Piaccia o meno, a Napolitano, a Monti e agli altri abitanti del Palazzo, i mercati ci vedono strutturalmente accoppiati alle vicende di Madrid.
Pur avendo famiglie in buona parte patrimonializzate, banche non al collasso da debiti, e una base industriale ancora esistente (non si sa per quanto però) ci considerano come la Spagna. Gli speculatori però usano le debolezze e le fragilità comuni, e non indulgono in sottili differenziazioni e analisi raffinate. Se una vendita allo scoperto sui titoli italiani ha senso e spazio, magari per un evento negativo riguardante banche spagnole, procedono su tutto il terreno.

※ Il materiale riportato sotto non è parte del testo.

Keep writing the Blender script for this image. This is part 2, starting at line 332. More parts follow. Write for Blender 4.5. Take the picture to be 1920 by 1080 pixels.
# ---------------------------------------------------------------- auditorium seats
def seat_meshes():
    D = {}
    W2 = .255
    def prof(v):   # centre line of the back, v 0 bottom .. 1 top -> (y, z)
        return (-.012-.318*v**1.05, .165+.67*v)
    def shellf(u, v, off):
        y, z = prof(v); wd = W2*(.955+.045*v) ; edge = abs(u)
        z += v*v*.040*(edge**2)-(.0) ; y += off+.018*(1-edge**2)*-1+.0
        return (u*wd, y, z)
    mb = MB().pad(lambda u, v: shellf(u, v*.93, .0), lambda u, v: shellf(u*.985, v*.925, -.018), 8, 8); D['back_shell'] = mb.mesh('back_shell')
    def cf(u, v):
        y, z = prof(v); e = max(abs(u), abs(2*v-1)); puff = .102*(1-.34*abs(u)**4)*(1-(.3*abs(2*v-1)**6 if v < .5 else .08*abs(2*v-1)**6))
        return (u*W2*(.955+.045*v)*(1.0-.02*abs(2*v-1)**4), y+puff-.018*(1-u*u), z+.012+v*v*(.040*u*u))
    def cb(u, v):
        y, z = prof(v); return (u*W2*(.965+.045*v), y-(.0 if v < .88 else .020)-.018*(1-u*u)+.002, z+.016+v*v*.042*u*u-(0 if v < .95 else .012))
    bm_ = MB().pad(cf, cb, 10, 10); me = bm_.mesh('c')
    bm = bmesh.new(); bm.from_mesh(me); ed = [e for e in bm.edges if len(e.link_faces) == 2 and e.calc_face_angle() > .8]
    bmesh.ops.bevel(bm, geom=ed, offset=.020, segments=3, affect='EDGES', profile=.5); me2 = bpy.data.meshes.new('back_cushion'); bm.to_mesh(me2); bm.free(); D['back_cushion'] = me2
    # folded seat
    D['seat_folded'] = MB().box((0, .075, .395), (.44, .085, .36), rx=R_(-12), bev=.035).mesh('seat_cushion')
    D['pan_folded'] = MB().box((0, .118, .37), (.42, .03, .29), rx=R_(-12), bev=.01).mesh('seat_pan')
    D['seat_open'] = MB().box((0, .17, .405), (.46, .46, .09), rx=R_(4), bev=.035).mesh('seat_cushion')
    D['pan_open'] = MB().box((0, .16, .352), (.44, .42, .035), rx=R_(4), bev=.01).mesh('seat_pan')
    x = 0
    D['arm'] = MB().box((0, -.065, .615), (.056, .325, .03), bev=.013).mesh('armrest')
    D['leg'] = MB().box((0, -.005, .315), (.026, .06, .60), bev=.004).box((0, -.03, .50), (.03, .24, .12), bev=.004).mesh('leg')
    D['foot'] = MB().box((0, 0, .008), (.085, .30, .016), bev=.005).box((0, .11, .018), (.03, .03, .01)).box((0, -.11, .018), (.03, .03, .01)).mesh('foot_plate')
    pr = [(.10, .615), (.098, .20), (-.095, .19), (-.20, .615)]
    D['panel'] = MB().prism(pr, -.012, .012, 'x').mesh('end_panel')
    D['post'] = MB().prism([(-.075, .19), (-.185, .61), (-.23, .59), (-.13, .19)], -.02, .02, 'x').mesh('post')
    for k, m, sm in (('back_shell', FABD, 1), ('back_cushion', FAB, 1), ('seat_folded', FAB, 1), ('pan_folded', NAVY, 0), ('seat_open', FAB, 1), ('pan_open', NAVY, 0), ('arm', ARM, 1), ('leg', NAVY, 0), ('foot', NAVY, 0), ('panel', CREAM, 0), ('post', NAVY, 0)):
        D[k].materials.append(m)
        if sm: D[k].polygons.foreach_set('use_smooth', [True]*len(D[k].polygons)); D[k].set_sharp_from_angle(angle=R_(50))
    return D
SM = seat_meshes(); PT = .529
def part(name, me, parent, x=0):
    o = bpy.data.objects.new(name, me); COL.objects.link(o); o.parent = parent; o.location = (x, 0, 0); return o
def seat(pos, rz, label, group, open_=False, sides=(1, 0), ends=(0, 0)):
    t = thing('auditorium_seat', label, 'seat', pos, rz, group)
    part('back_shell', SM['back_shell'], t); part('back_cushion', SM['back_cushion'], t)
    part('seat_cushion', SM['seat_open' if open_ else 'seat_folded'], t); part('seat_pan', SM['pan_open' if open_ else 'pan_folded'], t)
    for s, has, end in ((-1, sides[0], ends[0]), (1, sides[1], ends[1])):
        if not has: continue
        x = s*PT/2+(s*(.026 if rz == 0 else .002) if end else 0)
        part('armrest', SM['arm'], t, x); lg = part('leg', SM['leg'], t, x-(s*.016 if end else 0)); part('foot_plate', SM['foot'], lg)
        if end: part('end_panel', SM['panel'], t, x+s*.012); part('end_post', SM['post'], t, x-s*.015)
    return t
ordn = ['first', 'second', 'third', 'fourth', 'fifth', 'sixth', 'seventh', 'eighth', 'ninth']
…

Il problema chiave oggi è come disaccoppiarci da Madrid, con il suo insostenibile debito aggregato al doppio del Pil.
Monti in gennaio, con il suo indubbio salto di qualità politico, per qualche tempo sembrava esserci riuscito.
Oggi è il momento di un secondo salto di qualità politico, ancora più ambizioso (e per alcuni aspetti di segno opposto, non recessivo). Ma richiede, di necessità, un profondo cambiamento di classe dirigente.
Altrimente resteremo legati alla macina da mulino che a Madrid affonda.